Paul Kennedy, getting ready for a Blue Jays game, in the 'baseball' corner of his office, with autographed baseballs from WAMCO — Devon White, Roberto Alomar, Paul Molitor, Joe Carter, and John Olerud — the top of the batting order for the 1993 World Series Champion Toronto BlueJays.

There are 162 games in every "regular" season of major league baseball. As all true book-loving baseball fans almost intuitively understand, there should be at least that many titles on any list of "best baseball books." There is nothing "normal" or "regular" about any given year. Baseball has fascinated more writers than any other sport, and thereby produced an inordinate number of truly extraordinary books.

Off the top of my head, here's a short list of five books. If you asked me again tomorrow, I could (and probably would) suggest five completely different titles.

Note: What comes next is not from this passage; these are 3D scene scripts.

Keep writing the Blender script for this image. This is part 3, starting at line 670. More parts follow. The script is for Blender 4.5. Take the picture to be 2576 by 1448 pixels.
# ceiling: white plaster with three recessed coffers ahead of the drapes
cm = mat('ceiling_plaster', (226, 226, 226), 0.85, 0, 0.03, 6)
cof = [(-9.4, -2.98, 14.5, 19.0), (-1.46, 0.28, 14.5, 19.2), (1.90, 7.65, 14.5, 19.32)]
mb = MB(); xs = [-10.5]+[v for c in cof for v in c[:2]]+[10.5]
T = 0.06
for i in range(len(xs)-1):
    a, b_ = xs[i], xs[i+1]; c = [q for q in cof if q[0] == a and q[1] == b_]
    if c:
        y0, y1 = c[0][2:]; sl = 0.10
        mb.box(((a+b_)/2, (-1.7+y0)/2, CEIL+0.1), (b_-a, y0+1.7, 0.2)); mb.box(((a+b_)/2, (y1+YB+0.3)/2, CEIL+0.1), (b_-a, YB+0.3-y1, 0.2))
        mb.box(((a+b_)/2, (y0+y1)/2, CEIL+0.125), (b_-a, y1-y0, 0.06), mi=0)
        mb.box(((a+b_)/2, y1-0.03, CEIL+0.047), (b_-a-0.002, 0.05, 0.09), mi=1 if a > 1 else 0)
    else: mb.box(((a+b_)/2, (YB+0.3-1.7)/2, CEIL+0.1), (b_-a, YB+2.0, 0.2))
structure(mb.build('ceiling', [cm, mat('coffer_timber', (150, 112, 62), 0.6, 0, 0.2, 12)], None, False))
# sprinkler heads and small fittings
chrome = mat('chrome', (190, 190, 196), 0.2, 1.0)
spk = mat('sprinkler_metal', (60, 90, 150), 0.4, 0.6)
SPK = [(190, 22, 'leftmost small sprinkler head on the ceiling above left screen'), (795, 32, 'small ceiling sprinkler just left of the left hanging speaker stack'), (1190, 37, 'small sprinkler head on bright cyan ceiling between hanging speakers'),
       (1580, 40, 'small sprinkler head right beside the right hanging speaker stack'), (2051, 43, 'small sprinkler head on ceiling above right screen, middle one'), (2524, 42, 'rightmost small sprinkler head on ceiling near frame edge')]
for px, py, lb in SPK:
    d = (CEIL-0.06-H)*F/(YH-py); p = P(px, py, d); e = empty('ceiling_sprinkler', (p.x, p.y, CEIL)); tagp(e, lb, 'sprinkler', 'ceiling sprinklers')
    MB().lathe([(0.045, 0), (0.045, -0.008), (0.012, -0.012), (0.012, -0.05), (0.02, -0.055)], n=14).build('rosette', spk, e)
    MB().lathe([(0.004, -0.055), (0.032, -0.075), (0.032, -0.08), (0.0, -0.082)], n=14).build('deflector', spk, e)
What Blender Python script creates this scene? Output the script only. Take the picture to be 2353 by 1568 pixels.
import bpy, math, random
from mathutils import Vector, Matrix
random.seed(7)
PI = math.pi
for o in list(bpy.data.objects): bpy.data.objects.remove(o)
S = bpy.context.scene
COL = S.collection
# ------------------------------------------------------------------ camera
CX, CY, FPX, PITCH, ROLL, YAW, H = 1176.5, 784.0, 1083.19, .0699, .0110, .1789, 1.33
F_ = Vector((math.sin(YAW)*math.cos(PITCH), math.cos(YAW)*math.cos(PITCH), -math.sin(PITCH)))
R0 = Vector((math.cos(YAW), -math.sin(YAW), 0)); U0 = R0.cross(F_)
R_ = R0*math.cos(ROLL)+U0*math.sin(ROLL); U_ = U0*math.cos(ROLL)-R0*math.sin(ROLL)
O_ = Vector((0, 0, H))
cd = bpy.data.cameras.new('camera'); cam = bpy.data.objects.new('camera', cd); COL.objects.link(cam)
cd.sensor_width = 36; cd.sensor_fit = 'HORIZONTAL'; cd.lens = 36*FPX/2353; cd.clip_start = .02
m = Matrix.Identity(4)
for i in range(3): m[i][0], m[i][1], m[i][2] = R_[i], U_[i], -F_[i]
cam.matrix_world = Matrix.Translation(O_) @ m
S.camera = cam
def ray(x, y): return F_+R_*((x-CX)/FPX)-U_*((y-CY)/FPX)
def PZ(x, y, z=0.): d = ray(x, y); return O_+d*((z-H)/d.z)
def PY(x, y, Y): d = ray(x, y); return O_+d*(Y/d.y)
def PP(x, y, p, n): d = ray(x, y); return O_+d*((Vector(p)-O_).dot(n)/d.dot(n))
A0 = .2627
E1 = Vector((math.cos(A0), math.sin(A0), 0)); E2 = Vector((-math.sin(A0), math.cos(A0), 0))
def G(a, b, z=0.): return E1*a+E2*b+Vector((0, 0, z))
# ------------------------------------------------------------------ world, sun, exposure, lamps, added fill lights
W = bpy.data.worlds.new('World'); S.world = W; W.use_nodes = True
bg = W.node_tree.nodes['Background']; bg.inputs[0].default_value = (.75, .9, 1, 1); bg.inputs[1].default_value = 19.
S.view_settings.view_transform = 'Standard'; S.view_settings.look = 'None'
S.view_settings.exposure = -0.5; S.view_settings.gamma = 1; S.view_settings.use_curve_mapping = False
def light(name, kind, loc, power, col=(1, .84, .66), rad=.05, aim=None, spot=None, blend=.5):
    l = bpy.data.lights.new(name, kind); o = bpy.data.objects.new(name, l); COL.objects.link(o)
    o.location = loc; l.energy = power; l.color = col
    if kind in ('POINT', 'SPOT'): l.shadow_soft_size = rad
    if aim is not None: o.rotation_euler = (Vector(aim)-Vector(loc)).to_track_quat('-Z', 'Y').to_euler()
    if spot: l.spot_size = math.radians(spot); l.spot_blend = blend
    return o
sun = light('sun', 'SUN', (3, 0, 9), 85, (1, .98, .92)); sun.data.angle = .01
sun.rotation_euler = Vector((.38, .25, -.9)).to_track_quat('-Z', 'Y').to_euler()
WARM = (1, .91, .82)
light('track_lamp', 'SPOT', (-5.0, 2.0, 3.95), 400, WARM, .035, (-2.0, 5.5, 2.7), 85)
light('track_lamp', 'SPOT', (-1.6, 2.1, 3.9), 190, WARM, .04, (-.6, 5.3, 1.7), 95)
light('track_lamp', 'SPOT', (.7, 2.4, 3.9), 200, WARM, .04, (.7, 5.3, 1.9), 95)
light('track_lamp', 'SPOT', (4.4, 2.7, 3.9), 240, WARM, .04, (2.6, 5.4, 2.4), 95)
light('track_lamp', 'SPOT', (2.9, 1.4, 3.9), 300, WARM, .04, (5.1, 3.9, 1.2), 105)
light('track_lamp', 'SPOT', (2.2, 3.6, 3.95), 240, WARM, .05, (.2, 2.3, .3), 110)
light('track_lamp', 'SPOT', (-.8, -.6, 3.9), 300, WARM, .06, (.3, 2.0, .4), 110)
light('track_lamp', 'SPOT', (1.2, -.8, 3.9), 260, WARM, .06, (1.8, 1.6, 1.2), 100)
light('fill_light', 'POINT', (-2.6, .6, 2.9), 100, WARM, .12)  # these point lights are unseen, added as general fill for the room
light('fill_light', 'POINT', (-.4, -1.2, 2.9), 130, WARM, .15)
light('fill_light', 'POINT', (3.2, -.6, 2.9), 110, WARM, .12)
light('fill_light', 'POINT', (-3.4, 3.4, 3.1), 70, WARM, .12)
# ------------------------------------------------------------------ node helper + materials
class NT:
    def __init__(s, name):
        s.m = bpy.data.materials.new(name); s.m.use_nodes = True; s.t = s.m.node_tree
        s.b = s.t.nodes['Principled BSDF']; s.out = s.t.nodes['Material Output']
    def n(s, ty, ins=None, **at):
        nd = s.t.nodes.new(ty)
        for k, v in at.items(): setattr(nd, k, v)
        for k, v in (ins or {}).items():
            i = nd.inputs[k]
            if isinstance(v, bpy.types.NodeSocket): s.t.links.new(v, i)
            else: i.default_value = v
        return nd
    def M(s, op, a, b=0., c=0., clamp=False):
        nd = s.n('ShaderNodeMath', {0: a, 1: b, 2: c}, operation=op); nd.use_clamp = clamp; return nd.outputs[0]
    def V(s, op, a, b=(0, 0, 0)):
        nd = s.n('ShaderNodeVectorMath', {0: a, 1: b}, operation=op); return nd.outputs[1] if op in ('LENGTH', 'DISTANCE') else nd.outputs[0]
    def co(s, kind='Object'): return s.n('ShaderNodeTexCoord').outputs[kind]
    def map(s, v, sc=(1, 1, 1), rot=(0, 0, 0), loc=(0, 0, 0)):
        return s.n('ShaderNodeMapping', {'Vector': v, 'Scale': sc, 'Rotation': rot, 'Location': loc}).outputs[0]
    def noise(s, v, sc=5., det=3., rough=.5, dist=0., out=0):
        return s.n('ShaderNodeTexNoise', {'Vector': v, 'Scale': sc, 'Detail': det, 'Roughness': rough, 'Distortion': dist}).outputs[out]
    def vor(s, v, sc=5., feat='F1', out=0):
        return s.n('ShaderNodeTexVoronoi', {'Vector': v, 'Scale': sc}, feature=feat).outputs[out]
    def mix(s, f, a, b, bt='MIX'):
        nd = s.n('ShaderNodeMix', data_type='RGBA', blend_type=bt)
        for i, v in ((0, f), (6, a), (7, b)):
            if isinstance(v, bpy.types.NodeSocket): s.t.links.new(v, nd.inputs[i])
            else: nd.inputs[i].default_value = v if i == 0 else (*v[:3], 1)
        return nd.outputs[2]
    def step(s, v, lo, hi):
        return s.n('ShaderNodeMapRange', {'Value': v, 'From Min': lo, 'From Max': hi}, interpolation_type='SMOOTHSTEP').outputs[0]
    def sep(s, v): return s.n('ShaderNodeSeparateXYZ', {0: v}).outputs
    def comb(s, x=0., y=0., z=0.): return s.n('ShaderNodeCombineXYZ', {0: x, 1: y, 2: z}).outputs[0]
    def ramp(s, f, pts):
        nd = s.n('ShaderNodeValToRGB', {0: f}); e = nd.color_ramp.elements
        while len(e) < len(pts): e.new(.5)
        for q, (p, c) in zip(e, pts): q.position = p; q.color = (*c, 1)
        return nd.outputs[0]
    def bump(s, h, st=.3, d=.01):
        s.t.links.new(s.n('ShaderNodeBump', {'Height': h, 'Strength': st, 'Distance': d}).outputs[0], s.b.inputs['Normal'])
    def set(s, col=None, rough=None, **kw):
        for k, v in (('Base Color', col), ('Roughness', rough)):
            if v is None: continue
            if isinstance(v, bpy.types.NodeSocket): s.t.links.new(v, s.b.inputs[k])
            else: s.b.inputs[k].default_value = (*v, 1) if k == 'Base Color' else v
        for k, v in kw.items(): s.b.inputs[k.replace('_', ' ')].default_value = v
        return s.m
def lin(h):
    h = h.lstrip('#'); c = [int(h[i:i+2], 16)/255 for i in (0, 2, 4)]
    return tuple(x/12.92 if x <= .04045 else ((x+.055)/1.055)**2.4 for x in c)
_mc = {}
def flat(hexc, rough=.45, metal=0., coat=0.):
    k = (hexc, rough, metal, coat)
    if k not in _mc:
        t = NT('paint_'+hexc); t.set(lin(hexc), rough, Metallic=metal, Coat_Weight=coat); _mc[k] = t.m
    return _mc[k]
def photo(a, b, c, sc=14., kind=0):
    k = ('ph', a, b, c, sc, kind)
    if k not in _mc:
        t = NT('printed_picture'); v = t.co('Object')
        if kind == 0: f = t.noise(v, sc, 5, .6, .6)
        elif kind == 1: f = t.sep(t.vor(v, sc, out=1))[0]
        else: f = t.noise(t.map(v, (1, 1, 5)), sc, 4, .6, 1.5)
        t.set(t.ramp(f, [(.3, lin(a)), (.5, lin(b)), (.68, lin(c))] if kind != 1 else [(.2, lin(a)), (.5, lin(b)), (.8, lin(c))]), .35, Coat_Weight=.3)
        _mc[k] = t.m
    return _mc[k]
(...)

I'll start with The Longest Home Run by Roch Carrier. (For parents with young children, think of The Hockey Sweater combined with The Paper Bag Princess by Robert Munsch.) If you're not hooked by the opening sentence, there's no reason to read any further: "The longest home run in the history of baseball was hit by a girl…."

Another Canadian baseball book deserves a much wider international audience. Paul Quarrington's second novel was a mini-masterpiece called Home Game.  A team of small-town fundamentalists challenge a team of sixty-ish freaks to a game of baseball to decide which side should leave town. Quarrington wrote ten novels before his premature death in 2010. He was getting better all the time. If he'd lived a decade Ionger, I believe he was capable of producing the best baseball book of all time.

W. P. Kinsella's Shoeless Joe gets included in almost every list of best baseball books, although most people are more familiar with the movie Field of Dreams (which was based on the book.) This is an obvious example of the book being MUCH better than the movie! 

It's the other way around with Bernard Malamud. The Natural was the author's first book. The plot follows a prodigious baseball player named Roy Hobbs, who tries to make a comeback after being shot by a mysterious woman named Harriet Bird. Robert Redford played Hobbs in the 1984 film adaptation, which is only spoiled by the happy Hollywood ending. Read the book!

Finally, The Boys of Summer by Roger Kahn, is on almost everybody's list of best baseball books — which is where it definitely deserves to be. It's a glowing autobiographical romp about growing up within a short line drive of legendary Ebbet's Field, and becoming a sportswriter who writes about the Brooklyn Dodgers. I once made a radio show about Jackie Robinson. I will forever regret that I didn't interview Roger Kahn.